From law of total expectation is know that: $$E[y] = E[E[Y \mid X]] = E[a+bX] = a + b\mu.$$ But now I don't know how to get $E[XY]$, the only thing I can think of is by using the formula for $\mathrm{Cov}[X,Y]$ but I don't have the covariance so i am stuck here.

Does somebody know what I am forgetting here? Thank You!

  • $\begingroup$ From $E[X]=\mu$ and $\mathrm{Var}(X)=\sigma^2$ you most certainly cannot conclude "hence normally distributed"--all you have been given is that the expectation and variance exist, and many other distributions have expectation and variance. Of course you can have it be an additional given fact that $X$ is normally distributed, though I think it is unnecessary for the solution of this problem. $\endgroup$ – David K Feb 13 '18 at 11:47
  • $\begingroup$ If you have any questions or need additional clarification regarding my answer, please let me know!
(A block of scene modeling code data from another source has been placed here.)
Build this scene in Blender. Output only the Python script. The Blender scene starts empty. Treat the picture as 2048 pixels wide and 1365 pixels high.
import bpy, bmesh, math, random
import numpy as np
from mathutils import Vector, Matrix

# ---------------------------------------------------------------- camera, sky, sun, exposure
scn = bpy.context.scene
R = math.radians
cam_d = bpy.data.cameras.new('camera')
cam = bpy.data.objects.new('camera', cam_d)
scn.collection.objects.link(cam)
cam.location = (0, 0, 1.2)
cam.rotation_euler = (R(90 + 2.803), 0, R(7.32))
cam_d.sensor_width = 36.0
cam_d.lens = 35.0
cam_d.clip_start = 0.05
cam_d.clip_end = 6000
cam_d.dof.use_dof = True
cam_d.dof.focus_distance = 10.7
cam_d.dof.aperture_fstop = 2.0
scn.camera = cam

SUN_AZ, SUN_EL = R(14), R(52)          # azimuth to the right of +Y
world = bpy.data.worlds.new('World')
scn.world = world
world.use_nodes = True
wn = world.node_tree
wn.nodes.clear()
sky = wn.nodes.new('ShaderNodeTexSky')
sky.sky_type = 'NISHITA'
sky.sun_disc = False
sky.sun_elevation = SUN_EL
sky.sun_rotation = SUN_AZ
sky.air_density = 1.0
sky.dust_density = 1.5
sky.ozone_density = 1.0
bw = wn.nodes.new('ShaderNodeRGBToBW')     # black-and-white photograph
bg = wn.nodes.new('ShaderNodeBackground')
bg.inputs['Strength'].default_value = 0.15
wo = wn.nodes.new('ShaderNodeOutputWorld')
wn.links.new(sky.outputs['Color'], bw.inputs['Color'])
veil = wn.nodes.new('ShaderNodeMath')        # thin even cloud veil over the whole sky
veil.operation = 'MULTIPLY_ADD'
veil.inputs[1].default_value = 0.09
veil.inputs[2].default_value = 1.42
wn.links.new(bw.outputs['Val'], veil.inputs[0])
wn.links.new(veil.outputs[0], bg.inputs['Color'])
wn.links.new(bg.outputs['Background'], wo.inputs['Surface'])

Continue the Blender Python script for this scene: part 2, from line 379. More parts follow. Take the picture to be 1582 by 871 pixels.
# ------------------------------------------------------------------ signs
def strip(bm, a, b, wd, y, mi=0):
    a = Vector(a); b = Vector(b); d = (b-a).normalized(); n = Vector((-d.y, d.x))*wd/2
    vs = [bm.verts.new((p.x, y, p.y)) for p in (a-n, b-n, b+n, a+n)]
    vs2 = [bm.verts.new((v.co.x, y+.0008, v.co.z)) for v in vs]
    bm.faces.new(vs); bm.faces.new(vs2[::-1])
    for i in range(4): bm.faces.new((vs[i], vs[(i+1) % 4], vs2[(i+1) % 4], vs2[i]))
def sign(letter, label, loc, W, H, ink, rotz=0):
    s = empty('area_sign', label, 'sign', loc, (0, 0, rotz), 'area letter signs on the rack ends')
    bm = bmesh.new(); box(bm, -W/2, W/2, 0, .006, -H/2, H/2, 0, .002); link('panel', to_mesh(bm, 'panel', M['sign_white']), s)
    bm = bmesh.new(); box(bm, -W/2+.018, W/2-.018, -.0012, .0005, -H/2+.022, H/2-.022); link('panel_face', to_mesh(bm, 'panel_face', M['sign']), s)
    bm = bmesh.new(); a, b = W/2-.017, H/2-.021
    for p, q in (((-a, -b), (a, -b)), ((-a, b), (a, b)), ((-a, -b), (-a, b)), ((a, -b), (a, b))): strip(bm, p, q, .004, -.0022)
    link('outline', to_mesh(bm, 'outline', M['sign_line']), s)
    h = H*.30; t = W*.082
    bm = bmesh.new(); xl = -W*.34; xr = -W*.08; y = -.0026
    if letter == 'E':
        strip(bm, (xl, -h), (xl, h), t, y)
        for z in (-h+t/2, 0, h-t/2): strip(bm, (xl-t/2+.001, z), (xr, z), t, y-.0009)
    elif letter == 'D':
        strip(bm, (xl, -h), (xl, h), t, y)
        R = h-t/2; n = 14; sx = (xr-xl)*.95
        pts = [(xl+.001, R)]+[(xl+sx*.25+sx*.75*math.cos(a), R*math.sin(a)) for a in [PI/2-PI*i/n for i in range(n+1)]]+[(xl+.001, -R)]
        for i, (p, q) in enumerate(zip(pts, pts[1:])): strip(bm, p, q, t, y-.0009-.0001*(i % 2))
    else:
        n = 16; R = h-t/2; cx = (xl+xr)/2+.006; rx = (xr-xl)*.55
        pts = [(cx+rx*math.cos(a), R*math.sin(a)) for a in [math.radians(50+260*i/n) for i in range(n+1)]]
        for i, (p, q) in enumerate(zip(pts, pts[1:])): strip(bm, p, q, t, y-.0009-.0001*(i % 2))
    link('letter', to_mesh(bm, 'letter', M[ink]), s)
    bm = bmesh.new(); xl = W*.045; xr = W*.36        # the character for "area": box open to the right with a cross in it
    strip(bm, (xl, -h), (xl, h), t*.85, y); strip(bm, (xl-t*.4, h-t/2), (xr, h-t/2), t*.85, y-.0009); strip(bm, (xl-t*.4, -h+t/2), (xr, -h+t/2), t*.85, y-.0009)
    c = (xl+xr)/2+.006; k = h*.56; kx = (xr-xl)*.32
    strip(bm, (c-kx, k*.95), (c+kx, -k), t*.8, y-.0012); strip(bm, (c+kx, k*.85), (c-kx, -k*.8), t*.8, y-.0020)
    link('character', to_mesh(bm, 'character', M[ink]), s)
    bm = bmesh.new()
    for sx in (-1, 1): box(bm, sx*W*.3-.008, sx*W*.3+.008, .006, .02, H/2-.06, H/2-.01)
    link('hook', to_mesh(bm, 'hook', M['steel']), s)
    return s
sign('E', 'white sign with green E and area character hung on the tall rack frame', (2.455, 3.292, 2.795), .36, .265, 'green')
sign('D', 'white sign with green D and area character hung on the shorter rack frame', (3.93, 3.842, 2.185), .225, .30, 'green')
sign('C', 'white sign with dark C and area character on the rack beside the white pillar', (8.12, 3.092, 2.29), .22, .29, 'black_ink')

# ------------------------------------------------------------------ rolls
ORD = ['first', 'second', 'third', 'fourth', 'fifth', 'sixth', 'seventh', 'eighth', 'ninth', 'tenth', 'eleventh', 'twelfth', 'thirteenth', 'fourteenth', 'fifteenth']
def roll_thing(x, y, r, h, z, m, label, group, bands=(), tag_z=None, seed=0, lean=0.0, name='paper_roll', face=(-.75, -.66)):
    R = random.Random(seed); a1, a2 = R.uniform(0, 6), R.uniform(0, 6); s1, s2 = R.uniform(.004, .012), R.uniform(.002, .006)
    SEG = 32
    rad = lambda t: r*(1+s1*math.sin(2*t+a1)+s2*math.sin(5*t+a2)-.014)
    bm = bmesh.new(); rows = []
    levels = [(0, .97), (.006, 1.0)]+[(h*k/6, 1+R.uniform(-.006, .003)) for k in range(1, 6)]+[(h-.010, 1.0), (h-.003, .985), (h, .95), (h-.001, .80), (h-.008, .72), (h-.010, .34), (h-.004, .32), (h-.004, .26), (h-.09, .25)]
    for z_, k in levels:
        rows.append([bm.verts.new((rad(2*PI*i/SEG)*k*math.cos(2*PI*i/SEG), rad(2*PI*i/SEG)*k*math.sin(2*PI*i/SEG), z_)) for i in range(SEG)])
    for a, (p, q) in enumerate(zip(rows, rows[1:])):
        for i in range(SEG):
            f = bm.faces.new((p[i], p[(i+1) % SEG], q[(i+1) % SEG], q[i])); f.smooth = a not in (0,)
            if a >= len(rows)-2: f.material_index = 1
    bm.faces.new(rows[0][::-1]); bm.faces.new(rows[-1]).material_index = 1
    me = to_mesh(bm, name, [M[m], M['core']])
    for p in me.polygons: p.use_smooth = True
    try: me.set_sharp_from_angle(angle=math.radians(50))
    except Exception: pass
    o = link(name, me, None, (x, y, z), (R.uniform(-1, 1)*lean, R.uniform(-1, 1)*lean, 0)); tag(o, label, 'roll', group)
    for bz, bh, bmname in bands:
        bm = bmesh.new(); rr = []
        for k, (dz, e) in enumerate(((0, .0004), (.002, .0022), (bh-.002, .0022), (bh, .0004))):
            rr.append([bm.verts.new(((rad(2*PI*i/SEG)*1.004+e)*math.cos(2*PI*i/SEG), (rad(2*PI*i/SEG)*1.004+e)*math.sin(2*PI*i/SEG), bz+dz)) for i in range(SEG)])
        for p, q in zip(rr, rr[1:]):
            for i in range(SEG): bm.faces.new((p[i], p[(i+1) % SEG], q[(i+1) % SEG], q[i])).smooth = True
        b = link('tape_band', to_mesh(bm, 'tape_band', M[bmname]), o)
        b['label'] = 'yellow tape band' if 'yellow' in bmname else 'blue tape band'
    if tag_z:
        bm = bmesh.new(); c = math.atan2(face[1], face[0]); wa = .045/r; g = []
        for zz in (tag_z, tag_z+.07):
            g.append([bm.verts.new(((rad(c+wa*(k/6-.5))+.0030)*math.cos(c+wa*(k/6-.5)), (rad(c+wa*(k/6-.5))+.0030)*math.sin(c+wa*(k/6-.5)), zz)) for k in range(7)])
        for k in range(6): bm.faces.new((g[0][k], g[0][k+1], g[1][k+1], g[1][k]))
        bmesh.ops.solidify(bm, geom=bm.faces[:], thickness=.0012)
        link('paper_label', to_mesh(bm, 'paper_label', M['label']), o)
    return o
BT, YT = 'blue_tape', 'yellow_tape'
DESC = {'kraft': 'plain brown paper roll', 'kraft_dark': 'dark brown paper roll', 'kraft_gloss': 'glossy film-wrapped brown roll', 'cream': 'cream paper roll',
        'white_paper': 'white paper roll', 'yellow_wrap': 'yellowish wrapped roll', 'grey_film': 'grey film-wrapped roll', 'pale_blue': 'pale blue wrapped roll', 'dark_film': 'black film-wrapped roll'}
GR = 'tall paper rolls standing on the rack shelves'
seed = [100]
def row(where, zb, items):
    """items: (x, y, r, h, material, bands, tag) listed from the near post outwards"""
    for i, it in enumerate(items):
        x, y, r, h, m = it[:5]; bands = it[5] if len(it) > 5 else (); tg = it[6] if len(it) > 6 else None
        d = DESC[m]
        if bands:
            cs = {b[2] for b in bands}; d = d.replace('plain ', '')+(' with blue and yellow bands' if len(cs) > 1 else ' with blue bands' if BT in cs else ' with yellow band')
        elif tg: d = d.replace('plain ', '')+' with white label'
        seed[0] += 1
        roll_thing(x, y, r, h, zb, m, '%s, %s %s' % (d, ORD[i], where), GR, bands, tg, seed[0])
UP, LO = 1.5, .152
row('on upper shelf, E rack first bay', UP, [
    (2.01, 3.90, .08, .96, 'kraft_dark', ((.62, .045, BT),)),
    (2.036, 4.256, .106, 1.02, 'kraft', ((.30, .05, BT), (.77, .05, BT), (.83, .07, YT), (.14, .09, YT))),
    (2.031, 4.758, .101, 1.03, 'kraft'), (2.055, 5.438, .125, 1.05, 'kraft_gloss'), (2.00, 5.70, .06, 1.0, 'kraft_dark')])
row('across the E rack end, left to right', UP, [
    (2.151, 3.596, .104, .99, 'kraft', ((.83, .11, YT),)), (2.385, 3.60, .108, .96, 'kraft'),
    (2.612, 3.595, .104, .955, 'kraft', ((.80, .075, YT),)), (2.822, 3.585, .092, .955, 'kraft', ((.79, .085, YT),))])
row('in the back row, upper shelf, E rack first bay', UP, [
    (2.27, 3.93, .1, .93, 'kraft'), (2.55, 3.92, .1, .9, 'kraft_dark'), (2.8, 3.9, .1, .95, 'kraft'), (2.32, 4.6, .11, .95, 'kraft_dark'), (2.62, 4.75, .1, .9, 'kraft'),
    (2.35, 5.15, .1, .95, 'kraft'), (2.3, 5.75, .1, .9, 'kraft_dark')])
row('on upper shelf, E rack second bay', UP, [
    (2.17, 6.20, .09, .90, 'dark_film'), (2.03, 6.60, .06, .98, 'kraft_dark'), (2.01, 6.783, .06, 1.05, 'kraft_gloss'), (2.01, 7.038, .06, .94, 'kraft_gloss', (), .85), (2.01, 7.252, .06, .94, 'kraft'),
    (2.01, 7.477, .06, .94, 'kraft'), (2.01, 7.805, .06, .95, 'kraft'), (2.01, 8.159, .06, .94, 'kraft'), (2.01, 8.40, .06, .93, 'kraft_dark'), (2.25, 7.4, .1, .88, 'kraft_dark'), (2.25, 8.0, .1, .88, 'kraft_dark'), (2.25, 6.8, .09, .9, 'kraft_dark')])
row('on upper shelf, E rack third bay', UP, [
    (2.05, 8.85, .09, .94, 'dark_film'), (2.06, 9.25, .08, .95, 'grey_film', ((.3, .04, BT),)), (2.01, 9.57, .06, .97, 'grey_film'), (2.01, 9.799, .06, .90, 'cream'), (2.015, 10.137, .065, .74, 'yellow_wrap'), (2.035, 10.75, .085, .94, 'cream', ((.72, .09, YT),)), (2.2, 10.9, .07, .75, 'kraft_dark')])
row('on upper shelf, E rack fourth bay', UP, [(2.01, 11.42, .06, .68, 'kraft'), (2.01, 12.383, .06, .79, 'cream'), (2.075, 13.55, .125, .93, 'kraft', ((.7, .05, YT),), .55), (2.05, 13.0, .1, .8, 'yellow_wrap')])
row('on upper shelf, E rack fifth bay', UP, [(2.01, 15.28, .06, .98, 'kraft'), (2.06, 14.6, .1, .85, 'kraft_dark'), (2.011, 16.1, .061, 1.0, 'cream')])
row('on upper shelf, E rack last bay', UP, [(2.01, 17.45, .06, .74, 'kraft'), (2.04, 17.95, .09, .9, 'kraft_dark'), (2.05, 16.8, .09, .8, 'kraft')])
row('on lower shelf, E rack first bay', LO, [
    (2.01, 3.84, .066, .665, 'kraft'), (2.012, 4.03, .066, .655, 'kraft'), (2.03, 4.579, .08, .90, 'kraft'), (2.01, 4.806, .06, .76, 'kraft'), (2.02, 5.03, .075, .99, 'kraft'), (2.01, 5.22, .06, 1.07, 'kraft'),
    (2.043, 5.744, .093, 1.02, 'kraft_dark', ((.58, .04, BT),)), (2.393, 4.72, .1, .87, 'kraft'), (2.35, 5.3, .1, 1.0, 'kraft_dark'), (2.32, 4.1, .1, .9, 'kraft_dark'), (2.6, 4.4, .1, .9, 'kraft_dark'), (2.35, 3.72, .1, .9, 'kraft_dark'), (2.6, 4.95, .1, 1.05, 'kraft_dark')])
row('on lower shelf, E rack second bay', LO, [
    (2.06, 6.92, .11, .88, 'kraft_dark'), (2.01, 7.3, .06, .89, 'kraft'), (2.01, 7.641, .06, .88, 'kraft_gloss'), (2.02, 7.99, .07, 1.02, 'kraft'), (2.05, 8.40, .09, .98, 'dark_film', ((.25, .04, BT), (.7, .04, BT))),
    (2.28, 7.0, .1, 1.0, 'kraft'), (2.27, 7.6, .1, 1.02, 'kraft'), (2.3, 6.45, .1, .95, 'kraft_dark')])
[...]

Also, don't forget to choose a best answer to your questions (now and in the future) once they have been answered to your satisfaction. $\endgroup$ – bames Feb 14 '18 at 9:28

You can do something similar for $\Bbb E[XY]$: $$\Bbb E[XY] = \Bbb E[X\Bbb E[Y|X]] = \Bbb E[aX+bX^2] = a\mu + b(\sigma^2+\mu^2)$$ where we have used the fact that $\sigma^2 = \Bbb E[X^2] -\mu^2$.